"""
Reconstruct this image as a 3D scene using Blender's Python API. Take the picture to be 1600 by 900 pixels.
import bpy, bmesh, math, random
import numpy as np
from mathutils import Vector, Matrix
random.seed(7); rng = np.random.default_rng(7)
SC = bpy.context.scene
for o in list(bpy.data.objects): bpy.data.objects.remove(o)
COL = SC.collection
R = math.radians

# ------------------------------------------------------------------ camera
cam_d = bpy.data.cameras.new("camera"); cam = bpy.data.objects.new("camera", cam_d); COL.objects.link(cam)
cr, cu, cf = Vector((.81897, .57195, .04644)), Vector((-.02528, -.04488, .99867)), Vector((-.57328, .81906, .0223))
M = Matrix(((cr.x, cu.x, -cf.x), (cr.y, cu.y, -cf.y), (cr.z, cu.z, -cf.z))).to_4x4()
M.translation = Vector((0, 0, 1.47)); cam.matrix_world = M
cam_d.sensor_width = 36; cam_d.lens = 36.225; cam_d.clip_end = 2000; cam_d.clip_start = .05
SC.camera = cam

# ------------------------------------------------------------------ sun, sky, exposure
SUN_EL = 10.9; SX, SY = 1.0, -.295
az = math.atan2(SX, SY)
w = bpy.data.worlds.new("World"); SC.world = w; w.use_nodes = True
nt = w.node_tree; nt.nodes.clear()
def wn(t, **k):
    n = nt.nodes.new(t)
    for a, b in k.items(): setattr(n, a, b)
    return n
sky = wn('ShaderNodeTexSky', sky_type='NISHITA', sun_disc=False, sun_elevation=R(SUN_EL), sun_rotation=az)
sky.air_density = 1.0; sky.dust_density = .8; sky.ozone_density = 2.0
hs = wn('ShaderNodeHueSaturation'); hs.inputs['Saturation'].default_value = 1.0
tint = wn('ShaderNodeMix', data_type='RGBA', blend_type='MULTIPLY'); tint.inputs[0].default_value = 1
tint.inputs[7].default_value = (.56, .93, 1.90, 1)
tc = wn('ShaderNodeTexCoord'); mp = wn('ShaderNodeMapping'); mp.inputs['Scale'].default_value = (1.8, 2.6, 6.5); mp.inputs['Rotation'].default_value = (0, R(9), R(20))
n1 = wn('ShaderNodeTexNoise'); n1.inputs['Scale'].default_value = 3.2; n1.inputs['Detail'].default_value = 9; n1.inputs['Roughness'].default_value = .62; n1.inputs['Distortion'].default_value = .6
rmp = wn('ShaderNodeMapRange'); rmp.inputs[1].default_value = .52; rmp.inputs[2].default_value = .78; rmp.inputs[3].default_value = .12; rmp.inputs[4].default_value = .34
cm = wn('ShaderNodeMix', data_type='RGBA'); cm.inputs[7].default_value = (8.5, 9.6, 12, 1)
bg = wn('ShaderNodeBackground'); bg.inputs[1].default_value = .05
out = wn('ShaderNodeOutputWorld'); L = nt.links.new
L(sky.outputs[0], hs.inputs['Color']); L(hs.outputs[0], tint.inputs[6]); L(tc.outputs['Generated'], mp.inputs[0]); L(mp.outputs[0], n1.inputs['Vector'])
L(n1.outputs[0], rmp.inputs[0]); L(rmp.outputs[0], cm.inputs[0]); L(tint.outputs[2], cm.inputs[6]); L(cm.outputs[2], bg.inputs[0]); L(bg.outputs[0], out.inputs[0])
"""
* **WORK TO BE COMPLETED**: Exactly as they stand, set down the lines from the top of the data through the line with "R = math.radians".

* **FULL OUTPUT**:
Reconstruct this image as a 3D scene using Blender's Python API. Take the picture to be 1600 by 900 pixels.
import bpy, bmesh, math, random
import numpy as np
from mathutils import Vector, Matrix
random.seed(7); rng = np.random.default_rng(7)
SC = bpy.context.scene
for o in list(bpy.data.objects): bpy.data.objects.remove(o)
COL = SC.collection
R = math.radians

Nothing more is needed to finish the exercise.